Bundy described in graphic detail his abduction of Georgann Hawkins from the brightly lit UW alley; how he had lured her to his car before rendering her unconscious with a crowbar he had earlier placed beside the vehicle before handcuffing her and driving her to Issaquah, where he had strangled her, before spending the entire night with her body, and later revisited her corpse on three different occasions.  Bundy also admitted , for the first time, that he returned to the UW alley the morning after Hawkins’ abduction and murder.  there, in the very midst of a major crime scene investigation, he located and gathered Hawkins’ earrings and one of her shoes, where he had left them in the adjoining parking lot, and departed, unobserved.  “It was a feat so brazen,” wrote Keppel, “that if astonishes police even today.’

“Bundy described the Issaquah crime scene [where the bones of Ott, Naslund, and Hawkins were found], and it was almost like he was just there,” Keppel said.  “Like he was seeing everything.  He was infatuated with the idea because he spent so much time there.  He is just totally consumed with murder all the time.”  Nelson’s impressions were similar:  “It was the absolute misogyny of his crimes that stunned me,” Nelson wrote, “his manifest rage against women.  He had no compassion at all … he was totally engrossed in the details.  His murders were his life’s accomplishments.”

Bundy confessed to detectives from Idaho, Utah, and Colorado that he had committed numerous additional homicides, including several that were unknown to the police.  He explained that when he was in Utah he could bring his victims back to his apartment, “where he could reenact scenarios depicted on the covers of detective magazines.”  A new ulterior strategy quickly became apparent:  he withheld many details, hoping to parlay the incomplete information into yet another stay of execution.  ‘There are other buried remains in Colorado”, Bundy admitted, but refused to elaborate.  The new strategy—immediately dubbed “Ted’s bones-for-time-scheme”—served only to deepen the resolve of authorities to see Bundy executed on schedule, and yielded little new detailed information.  In cases where Bundy did give details, nothing was found.  Colorado detective Matt Lindvall interpreted this a  conflict between his desire to postpone his execution by divulging information and his need to remain in “total possession—the only person who knew his victims’ true resting places.”

When it became apparent that no further stays would be forthcoming from the courts, Bundy supporters began lobbying for the only remaining option, executive clemency.

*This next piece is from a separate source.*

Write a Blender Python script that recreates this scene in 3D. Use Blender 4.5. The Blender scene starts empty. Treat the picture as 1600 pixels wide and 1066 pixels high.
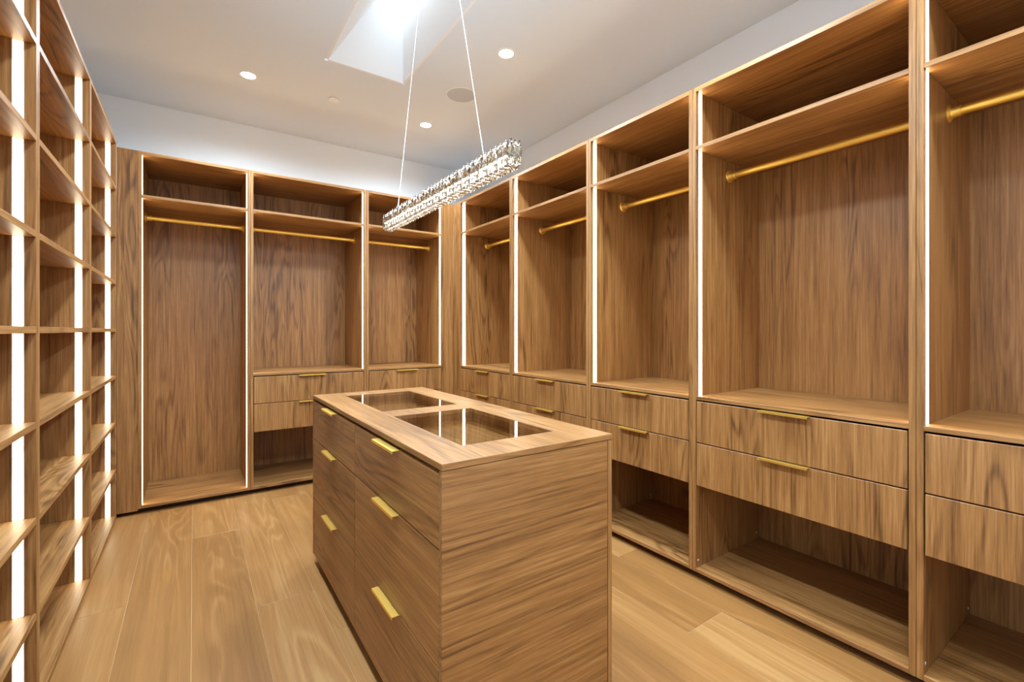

Diana Wiener, a young Florida attorney and Bundy’s last purported love interest, asked the families of several Colorado and Utah victims to petition Florida Governor Bob Martinez for a postponement to give Bundy time to reveal more information.  All refused as the victims’ families believing that the victims were dead and that Ted had killed them”, wrote Nelson.  “They didn’t need his confession.”  Martinez made it clear that he would not agree to further delays in any case.  “We are not going to have the system manipulated”, he told reporters.  “For Bundy to negotiate for his life over the bodies of victims is despicable.”
Boone was a supporter of Bundy’s innocence through much of his trials and felt “deeply betrayed” by his admission that he was guilty.  She moved back to Washington with her daughter and refused to accept his phone call on the morning of his execution.  “She was hurt by his relationship with Diana (Weiner]”, Nelson wrote, “and devastated by his sudden wholesale confessions in his last days.”

Hagmaier was present during Bundy’s final interviews with investigators.  On the eve of Bundy’s executions, he talked of suicide, stating, “he did not want to give the state the satisfaction of watching him die”, Hagmaier said.